56), but shortly thereafter, Plaintiffs submitted a letter requesting that Judge Pedersen set deadlines for Defendant to produce certain necessary documents (Dkt. 61). On January 4, 2024, Defendant filed a motion to quash Plaintiffs’ subpoenas for several RPD officers’ cellphone records, as well as for a protective order regarding those same cellphone records. (Dkt. 63). Following oral argument, Judge Pedersen denied Defendant’s motion to quash on March 14, 2024 (see Dkt. 82; Dkt. 83), and later that month, Judge Pedersen issued a third amended case management order (Dkt. 87).

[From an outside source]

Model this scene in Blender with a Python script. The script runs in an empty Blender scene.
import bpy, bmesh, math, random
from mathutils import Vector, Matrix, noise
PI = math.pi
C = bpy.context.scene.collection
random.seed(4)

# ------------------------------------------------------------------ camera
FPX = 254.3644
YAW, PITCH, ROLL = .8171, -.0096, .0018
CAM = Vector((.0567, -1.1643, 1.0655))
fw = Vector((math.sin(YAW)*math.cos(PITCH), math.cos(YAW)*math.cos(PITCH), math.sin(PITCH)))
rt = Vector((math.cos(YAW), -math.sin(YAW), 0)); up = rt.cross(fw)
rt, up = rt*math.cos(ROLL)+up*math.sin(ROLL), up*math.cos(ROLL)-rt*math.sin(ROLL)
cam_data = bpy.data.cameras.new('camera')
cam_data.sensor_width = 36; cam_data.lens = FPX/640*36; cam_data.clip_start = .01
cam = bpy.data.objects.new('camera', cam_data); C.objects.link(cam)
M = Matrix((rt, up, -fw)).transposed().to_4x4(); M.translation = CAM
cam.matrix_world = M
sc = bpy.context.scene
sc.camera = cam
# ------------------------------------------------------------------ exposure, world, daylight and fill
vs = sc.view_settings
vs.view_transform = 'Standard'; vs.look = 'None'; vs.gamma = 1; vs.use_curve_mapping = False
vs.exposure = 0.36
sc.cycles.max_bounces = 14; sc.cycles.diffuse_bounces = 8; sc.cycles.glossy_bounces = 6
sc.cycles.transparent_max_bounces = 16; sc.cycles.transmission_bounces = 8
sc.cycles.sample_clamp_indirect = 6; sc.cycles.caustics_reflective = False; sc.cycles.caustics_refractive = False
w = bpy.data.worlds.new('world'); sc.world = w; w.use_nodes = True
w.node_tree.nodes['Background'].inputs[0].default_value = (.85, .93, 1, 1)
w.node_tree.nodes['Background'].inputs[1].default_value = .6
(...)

On May 15, 2024, Defendant filed a motion to stay discovery “so that [it could] move for summary judgment on an expedited basis.” (See Dkt. 96-1 at 8). On June 27, 2024, Defendant filed the present motion for summary judgment. (Dkt. 117). Plaintiffs filed response papers to the summary judgment motion on July 26, 2024 (Dkt. 125), and Defendant replied on August 26, 2024 (Dkt. 137). On August 30, 2024, Judge Pedersen

issued a Decision and Order granting Defendant’s motion to stay discovery. (Dkt. 138). DISCUSSION Under Rule 56(d), “[i]f a nonmovant [on a summary judgment motion] shows . . . that, for specified reasons, it cannot present facts essential to justify its opposition, the court may: (1) defer considering the motion or deny it; (2) allow time to

obtain affidavits or declarations or to take discovery; or (3) issue any other appropriate order.” Fed. R. Civ. P. 56(d); see Com. Cleaning Servs., L.L.C. v. Colin Serv. Sys., Inc., 271 F.3d 374, 386 (2d Cir. 2001) (“[W]hen a party facing an adversary’s motion for summary judgment reasonably advises the court that it needs discovery to be able to present facts needed to defend the motion, the court should defer decision of the motion until the

party has had the opportunity to take discovery and rebut the motion.”). “A party seeking additional discovery under [Rule 56(d)] ‘must file an affidavit [or declaration] explaining (1) what facts are sought and how they are to be obtained, (2) how those facts are reasonably expected to create a genuine issue of material fact, (3) what effort the affiant has made to obtain them, and (4) why the affiant was unsuccessful in those efforts.’” Kozak v. Office Depot, Inc., No. 16-CV-943-LJV-JJM, 2025 WL 898979, at *7 (W.D.N.Y. Mar. 25, 2025) (quoting Hudson River Sloop Clearwater, Inc. v. Dep’t of Navy, 891 F.2d 414,

422 (2d Cir. 1989)); see Meloff v. N.Y. Life Ins. Co., 51 F.3d 372, 375 (2d Cir. 1995). “Only in the rarest of cases may summary judgment be granted against a plaintiff who has not been afforded the opportunity to conduct discovery.” Hellstrom v. U.S. Dep’t of Veterans Affs., 201 F.3d 94, 97 (2d Cir. 2000). “Indeed, ‘summary judgment [should] be refused where the nonmoving party has not had the opportunity to discover information

that is essential to his opposition.’” Elliott v. Cartagena, 84 F.4th 481, 493 (2d Cir. 2023) (alteration in original) (quoting Anderson v. Liberty Lobby, Inc., 477 U.S. 242, 250 n.5 (1986)). Ultimately, however, whether to permit additional discovery under Rule 56(d) is within the district court’s discretion. See id.; see also Wills v. Amerada Hess Corp., 379 F.3d 32, 41 (2d Cir. 2004) (recognizing “the district court’s broad discretion to direct and

manage the pre-trial discovery process”). Here, Plaintiffs assert that they need additional discovery in four different areas: (1) “documents related to the in-service training that [RPD] provides to its officers, including training on the use of force, de-escalation tactics, the use of less lethal weapons, and interactions with civilians in crisis”; (2) “emails from certain RPD officers who likely

communicated about [Tyshon’s shooting]”; (3) “documents from RPD databases housing records of investigations involving civilian complaints, police reports, and police discipline”; and (4) “documents related to the RPD’s policies and training materials for the use of firearms, as well as documents related to the training that the [officers involved in Tyshon’s shooting] received regarding the use of firearms.” (Dkt. 132 at ¶¶ 4-7).